The value of goodwill hunting

The recent report that DBS has overtaken Singapore Airlines (SIA) as the country's most valuable brand will be seen as a big feather in the banking group's cap.

To knock one of Singapore's best-known - and most glamorous - global names off its perch is no mean feat.

Still, what caught my attention was not DBS' success in building up its brand name and earning customers' trust, but a stark warning made by Brand Finance about SIA.

The London-based consultancy said: "Singapore Airlines runs the risk of losing its No. 2 position next year unless some significant efforts are undertaken to grow the value of the brand."
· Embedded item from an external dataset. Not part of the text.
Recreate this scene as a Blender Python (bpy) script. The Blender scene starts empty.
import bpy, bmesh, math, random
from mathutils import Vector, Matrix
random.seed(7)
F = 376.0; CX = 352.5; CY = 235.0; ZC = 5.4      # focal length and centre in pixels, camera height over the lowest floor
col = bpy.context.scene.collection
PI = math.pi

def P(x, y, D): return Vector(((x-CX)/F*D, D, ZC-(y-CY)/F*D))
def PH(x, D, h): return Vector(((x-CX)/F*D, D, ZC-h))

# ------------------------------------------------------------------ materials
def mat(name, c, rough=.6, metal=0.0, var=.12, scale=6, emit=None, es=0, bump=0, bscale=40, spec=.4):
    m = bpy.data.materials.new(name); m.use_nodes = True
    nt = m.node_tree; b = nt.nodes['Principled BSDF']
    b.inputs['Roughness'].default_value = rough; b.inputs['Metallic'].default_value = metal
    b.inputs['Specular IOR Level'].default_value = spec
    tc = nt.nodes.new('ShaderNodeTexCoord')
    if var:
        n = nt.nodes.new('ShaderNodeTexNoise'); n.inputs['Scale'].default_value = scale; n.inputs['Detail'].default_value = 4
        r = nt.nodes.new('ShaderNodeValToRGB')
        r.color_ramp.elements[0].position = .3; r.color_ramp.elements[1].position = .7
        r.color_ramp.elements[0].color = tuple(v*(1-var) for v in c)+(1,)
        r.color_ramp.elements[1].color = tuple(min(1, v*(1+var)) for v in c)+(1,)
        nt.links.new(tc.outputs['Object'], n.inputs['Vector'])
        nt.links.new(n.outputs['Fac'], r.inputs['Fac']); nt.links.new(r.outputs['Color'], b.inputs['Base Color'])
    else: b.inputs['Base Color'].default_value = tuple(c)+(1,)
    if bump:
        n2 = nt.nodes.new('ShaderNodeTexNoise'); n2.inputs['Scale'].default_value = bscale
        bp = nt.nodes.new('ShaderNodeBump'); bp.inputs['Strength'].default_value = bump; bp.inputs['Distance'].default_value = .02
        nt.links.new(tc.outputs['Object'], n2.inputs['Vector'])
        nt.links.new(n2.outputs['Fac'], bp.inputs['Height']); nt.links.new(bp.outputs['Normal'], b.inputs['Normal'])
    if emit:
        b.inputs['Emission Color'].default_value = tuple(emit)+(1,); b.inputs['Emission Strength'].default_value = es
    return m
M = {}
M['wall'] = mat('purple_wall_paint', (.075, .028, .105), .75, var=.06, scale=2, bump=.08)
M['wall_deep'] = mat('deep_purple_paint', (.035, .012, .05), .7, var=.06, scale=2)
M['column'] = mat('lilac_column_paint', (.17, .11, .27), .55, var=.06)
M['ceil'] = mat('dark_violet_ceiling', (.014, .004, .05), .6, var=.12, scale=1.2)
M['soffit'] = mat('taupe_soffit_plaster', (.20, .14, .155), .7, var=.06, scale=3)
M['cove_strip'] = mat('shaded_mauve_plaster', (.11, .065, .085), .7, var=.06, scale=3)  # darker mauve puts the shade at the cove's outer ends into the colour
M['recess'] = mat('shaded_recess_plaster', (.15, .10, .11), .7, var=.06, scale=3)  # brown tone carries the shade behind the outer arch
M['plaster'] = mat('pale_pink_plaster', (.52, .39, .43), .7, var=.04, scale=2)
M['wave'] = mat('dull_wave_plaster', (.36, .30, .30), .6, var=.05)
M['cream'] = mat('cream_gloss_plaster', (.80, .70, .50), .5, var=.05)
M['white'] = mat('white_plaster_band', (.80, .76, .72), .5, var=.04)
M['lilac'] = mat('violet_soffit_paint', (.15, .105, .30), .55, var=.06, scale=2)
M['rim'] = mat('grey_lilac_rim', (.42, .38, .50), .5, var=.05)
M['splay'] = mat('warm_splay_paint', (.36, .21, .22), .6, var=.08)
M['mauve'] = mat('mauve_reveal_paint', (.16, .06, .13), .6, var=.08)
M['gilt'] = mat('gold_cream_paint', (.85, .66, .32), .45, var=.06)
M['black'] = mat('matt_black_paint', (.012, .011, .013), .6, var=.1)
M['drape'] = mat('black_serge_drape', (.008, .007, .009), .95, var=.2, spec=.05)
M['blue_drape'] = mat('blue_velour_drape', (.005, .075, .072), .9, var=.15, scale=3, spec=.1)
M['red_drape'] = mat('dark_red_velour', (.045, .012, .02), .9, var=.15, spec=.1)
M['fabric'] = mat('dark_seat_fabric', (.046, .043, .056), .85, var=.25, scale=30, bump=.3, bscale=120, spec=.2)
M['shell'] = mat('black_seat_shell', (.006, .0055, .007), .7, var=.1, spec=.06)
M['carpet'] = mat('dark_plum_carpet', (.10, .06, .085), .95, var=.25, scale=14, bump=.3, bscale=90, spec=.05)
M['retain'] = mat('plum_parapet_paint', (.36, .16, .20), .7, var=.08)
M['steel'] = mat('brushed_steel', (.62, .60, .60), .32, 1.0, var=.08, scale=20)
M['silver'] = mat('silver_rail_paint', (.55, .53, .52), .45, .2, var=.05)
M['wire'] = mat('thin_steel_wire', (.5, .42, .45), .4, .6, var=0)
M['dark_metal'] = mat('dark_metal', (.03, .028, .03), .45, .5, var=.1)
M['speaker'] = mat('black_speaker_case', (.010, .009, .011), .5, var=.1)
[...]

This is ironic: SIA's fortunes seem to be slipping, yet for decades it was the gold standard for pre- mium service against which other local firms were measured.

Five years ago, I wrote in this column that banks should make it a point to learn from SIA on how they can offer a more personal touch to attract customers.

The basis of my suggestion was that bank relationship managers were often badly trained and sometimes offered the wrong investment advice as their objective was to meet sales targets and earn commissions.

To illustrate the great service provided by SIA, I cited the example of a friend who was allowed to switch his return flight from Tokyo to Nagoya by an airline representative in Japan even though his travel agent here had said it was impossible because he was on a budget ticket.